Treasury now says dairy prices are unlikely to recover till late this year or early next year.

That’s a step back from the Budget forecasts when it forecast dairy prices to recover in the second half of the year.

On Tuesday night the global dairy price index fell another 1.3%.

Treasury Secretary Gabriel Makhlouf told Parliament’s Finance and Expenditure Select Committee on Wednesday that  the fall would lower the terms of trade and slow growth in the total dollar value of goods and services,.

But he said on his visit to the Fieldays in Hamilton last week he said many people he spoke to could see themselves working through the price cycle.

“And the banks appear to have a similar view,” he said.

Deputy Treasury Secretary Girol Karacaoglu said the fall in prices was balanced by the drop in the Official Cash Rate and the recent fall in the dollar.

Looking out to the future Mr Karacaoglu said New Zealand‘s long term potential growth rate was around 2.8%.

He said both the Reserve Bank and Treasury agreed on this figure.


Challenged by National MP Chris Bishop as to whether this was better than five or ten years ago (when Labour was the Government) Mr Karacaoglu said in fact it hadn’t changed much.

After the Committee had questioned Mr Makhlouf it was the turn of Finance Minister, Bill English.

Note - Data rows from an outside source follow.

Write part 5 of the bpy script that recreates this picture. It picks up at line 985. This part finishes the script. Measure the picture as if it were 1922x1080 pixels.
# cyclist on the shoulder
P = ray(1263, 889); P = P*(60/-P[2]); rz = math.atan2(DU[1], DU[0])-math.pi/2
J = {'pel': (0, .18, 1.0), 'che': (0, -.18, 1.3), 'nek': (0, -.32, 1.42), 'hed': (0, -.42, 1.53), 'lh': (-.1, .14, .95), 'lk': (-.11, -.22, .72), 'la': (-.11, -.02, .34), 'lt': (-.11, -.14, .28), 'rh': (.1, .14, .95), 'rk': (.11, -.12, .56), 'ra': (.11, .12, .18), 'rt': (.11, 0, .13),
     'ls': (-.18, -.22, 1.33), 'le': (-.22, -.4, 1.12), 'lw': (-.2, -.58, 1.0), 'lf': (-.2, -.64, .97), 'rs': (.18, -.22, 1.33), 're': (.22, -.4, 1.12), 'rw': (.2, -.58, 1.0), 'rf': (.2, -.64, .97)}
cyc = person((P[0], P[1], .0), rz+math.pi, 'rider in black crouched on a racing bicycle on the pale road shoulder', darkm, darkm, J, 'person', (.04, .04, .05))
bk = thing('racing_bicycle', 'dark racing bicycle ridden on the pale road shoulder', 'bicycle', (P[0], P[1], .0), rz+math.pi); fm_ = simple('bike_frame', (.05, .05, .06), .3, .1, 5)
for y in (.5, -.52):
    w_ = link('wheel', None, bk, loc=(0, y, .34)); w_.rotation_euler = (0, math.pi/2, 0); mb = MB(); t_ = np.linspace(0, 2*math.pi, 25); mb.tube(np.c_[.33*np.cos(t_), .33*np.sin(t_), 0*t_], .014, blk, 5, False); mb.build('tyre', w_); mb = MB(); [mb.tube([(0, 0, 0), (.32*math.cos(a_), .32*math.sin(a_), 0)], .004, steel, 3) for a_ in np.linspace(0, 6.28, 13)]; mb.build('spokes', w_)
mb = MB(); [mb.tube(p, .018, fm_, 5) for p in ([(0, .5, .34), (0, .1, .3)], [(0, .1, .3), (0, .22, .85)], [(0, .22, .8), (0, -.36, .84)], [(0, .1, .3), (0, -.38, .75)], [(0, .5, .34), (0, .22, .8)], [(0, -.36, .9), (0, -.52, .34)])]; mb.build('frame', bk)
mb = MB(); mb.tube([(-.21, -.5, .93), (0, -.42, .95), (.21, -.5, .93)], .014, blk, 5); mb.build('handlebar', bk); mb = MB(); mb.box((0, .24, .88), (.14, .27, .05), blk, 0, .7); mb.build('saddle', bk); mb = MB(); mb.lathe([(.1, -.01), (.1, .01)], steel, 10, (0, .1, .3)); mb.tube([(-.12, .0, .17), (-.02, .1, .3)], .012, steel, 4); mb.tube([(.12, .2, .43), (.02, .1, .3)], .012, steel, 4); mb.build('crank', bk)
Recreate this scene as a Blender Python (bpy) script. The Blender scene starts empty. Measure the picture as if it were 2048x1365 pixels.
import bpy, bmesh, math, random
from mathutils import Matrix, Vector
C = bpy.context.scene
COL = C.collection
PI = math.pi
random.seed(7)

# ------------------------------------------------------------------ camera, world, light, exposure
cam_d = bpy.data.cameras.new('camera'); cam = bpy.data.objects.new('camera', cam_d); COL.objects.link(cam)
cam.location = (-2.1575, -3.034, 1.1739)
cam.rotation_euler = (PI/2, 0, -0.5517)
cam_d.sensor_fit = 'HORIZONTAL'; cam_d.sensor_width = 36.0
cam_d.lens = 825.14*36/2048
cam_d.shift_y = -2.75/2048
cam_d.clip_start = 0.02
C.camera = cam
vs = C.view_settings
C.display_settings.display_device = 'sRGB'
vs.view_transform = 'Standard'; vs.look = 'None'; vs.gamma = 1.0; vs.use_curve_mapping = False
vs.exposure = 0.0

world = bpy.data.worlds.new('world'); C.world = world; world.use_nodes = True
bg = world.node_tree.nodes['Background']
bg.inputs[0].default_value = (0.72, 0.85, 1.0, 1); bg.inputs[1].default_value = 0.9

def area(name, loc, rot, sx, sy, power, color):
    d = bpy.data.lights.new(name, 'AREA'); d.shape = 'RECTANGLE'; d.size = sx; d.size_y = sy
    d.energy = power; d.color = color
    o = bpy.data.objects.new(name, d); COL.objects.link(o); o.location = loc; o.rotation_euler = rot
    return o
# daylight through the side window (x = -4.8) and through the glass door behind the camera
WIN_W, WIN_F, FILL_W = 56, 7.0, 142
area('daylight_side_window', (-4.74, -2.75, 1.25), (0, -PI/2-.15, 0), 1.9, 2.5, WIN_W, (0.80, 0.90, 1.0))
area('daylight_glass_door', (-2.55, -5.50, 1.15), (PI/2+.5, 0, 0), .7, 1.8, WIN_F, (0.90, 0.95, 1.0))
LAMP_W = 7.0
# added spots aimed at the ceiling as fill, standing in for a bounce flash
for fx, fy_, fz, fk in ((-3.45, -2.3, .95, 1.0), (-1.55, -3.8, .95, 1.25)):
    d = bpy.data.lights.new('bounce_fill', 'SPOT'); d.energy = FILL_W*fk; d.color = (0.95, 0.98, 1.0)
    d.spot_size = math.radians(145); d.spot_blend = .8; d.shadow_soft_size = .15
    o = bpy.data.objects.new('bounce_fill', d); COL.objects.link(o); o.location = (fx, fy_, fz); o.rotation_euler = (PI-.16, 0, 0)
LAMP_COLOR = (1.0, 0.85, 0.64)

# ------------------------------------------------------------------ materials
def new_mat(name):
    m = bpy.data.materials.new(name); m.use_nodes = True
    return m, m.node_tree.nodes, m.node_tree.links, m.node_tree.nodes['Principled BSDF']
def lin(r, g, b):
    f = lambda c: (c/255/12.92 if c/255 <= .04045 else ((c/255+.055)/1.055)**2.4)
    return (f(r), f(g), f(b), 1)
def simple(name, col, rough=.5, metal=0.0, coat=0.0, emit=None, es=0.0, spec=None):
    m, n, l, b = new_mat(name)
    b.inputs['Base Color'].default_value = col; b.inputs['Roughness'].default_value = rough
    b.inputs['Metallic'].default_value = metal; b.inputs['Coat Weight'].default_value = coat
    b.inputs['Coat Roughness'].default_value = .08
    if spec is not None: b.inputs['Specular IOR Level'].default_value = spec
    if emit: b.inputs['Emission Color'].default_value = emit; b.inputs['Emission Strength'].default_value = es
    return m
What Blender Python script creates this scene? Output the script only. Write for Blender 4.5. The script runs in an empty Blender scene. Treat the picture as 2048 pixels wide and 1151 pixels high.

He conceded that “the track” had changed.

But he said adjustments that might be expected for a lower commodity price track were occurring – “probably a bit sooner than people expected”.

“I don’t know if we expected the exchange rate would be under 70 cents even just three or four months ago,” he said.

He reminded the Committee that the dairy industry made up only 20% of New Zealand’s exports.

“The other 80% look in probably better shape than we might have expected,” he said.

“Tourism is back to number one; international education which is the third earner is going pretty well.

“It’s picked up after quite a number of years effort to achieve that and then other smaller sub groups are going pretty well — kiwifruit, win, IT.

“All going pretty strongly.

“A number of those industries have been organised around a sort of 80 cents plus US exchange rate and find themselves with a 70 cents US exchange rate and probably dropping so they are probably doing fairly well.” Labour’s Finance spokesman, Grant Robertson, made little headway trying to get Mr English to concede that he was failing to honour his promise of fiscal surpluses.

It was left to Green MP, Russel Norman, to ripple the waters of economic complacency which seemed to flow around the committee room.

He pointed out that greenhouse gas emissions had increased substantially on the 1990 base that is sued by the Kyoto Agreement to measure them.

He didn’t say – but in its recent consultation paper, the Ministry for the Environment does say — that post 2020 (the next target on the climate change agenda) New Zealand is expected to have  harvested its post 1990 forests which currently offset the increased emissions.  

Mr Norman said New Zealand would end up having to spend billions of dollars to purchase carbon credits off countries which had a surplus.

The reply from the Minister was somewhat enigmatic: “You’re always looking for the least cost option and that’s going to happen in real time over the next six months or so>”
The timeframe was a reference to the lead up to the December Paris international conference which will set the post 2020 targets.

Though there were then a few firefights with Mr Peters over issues like two lane bridges in Northland ultimately the Minister and his officials were able to leave the Committee more or less politically unscathed.